--- begin GIVEN DATA ---
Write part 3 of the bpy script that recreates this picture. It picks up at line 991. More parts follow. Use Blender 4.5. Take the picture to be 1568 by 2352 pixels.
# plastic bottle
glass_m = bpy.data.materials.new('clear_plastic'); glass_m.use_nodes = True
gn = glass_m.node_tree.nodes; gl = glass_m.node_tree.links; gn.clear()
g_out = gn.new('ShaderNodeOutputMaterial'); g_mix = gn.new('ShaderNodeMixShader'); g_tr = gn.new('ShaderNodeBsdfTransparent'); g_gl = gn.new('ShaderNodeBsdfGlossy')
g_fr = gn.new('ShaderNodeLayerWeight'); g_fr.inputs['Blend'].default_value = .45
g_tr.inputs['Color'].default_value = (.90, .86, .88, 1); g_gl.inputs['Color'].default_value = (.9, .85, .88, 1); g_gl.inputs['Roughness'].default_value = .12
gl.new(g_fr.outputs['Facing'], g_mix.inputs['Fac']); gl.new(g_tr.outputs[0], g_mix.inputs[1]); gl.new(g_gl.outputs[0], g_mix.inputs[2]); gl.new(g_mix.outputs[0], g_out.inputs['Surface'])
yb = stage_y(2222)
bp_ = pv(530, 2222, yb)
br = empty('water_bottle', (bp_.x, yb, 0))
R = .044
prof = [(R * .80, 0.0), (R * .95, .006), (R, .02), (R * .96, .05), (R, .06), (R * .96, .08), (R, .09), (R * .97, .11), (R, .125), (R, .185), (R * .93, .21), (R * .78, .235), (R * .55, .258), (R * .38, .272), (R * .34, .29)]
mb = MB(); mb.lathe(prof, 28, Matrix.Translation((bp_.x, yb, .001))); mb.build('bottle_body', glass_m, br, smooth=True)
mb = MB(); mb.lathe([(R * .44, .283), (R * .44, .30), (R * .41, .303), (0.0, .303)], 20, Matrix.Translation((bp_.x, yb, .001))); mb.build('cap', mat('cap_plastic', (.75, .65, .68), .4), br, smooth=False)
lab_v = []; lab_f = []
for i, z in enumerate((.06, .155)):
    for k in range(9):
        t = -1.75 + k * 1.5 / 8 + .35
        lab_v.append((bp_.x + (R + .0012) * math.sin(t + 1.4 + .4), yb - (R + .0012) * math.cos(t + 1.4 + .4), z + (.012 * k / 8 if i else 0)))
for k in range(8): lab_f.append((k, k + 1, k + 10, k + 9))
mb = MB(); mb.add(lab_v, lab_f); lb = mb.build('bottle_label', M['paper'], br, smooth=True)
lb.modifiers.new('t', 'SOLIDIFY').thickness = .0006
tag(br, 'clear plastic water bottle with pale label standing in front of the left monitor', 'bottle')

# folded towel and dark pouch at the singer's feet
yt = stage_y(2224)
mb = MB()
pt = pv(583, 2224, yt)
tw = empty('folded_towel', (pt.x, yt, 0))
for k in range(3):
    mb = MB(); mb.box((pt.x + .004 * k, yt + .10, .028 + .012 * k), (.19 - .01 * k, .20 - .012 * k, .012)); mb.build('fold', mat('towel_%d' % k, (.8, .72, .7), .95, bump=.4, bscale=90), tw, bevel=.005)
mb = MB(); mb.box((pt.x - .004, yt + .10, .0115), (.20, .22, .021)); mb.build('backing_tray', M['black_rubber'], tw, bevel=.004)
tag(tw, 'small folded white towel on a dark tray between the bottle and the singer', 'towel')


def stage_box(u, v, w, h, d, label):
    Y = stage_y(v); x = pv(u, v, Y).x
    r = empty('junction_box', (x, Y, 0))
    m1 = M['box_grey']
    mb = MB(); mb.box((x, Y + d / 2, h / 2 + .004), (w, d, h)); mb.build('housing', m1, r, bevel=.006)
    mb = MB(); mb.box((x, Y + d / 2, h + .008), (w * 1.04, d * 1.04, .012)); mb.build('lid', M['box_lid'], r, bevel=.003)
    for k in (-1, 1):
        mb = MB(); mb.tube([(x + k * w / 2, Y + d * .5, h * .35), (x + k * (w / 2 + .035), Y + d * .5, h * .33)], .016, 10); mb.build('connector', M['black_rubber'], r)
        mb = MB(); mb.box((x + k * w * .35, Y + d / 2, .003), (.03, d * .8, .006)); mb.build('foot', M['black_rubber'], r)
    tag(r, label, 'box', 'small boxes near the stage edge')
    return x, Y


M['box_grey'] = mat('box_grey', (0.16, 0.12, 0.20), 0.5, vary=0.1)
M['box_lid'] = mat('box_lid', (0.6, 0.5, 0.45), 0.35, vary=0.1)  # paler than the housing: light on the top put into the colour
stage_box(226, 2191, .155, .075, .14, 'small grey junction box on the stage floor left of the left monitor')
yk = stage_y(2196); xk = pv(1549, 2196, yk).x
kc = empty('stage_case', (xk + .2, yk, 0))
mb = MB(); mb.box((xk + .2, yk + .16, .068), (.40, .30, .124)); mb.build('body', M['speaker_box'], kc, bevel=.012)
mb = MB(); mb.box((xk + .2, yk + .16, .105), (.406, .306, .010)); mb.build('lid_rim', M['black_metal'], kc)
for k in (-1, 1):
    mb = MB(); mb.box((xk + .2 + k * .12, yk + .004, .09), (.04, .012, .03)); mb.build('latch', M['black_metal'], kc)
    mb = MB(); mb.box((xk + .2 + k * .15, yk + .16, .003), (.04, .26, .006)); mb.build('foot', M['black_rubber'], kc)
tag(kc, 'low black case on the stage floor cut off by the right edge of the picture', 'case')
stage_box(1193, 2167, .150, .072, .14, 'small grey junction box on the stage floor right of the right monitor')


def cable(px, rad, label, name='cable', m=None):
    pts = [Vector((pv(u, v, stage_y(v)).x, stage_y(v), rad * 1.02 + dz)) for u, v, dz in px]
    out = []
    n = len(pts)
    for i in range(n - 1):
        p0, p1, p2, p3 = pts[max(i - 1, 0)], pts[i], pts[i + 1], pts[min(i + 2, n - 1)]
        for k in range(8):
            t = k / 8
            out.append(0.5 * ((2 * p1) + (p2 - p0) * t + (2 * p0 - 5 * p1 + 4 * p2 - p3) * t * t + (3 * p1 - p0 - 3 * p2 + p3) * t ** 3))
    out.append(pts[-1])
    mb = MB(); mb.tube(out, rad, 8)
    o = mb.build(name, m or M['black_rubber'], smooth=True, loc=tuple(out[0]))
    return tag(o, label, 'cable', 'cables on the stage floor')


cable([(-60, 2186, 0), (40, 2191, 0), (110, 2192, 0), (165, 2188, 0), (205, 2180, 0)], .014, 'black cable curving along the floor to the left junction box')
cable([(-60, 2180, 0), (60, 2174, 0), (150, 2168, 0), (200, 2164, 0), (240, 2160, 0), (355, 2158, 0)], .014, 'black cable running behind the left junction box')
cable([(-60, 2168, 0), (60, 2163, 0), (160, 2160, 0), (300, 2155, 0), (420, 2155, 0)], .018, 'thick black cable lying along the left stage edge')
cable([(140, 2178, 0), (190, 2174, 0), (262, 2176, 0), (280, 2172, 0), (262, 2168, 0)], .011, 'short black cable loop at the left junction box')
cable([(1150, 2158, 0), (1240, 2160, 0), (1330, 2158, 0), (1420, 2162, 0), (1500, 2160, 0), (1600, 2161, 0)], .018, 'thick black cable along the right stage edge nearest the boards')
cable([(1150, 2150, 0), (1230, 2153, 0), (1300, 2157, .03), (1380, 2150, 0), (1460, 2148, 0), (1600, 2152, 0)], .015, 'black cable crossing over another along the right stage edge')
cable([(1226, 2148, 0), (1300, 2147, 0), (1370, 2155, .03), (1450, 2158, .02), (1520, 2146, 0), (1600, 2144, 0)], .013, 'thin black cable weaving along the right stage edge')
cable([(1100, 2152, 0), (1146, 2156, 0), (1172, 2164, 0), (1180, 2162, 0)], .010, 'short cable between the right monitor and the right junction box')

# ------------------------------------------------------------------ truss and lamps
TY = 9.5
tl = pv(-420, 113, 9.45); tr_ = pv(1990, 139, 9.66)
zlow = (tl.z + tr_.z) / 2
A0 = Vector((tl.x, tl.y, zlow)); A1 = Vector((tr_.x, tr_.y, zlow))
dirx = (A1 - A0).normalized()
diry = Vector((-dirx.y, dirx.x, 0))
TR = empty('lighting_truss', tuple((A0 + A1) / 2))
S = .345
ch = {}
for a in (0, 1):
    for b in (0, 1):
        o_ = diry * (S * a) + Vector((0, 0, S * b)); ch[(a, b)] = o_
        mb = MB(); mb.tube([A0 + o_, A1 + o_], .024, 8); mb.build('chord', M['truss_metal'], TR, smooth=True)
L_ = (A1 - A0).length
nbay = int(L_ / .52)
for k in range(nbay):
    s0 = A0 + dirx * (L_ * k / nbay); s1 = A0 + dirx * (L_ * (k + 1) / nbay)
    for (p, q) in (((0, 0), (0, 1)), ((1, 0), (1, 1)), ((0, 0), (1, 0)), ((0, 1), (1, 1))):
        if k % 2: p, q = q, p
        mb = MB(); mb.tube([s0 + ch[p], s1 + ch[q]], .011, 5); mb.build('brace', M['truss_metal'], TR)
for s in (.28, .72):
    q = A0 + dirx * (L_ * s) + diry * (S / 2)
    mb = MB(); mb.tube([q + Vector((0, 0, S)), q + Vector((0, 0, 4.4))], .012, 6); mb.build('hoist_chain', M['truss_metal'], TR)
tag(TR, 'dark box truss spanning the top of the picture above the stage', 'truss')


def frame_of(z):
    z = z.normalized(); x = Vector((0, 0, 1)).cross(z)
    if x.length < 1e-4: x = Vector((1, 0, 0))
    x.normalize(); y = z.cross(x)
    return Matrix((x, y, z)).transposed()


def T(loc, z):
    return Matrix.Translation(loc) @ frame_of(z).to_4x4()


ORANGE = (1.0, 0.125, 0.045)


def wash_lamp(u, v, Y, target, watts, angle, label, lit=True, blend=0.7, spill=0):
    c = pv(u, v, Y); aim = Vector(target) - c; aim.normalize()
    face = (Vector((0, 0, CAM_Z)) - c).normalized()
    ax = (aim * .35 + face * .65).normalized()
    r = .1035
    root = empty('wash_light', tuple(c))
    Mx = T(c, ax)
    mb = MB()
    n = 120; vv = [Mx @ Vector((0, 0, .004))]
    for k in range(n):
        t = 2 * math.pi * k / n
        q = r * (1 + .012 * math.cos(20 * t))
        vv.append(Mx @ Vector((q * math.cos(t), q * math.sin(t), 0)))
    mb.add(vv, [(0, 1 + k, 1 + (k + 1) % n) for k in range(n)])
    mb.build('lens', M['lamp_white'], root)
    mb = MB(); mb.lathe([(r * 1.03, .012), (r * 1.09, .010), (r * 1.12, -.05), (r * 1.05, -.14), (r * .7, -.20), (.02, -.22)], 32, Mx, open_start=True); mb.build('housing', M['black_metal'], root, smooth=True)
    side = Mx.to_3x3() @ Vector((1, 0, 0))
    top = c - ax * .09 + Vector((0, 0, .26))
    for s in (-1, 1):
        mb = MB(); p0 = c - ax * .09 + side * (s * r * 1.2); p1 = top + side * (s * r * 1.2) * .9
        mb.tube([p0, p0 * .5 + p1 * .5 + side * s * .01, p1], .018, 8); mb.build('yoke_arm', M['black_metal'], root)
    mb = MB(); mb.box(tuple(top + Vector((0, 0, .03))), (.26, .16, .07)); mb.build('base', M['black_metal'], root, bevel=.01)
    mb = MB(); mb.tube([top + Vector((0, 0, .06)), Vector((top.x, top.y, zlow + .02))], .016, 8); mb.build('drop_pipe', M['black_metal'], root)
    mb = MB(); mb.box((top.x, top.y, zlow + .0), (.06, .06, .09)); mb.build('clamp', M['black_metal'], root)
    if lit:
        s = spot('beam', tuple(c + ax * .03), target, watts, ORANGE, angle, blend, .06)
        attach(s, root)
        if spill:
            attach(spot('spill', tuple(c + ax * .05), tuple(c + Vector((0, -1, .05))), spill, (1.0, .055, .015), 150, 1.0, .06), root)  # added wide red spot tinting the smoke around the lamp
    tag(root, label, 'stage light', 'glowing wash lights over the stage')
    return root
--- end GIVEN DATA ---
◆ REQUIRED TASK ◆
Find all the lines containing "picture" in the material, then copy them.

◆ COMPLETED EXERCISE ◆
Write part 3 of the bpy script that recreates this picture. It picks up at line 991. More parts follow. Use Blender 4.5. Take the picture to be 1568 by 2352 pixels.
tag(kc, 'low black case on the stage floor cut off by the right edge of the picture', 'case')
tag(TR, 'dark box truss spanning the top of the picture above the stage', 'truss')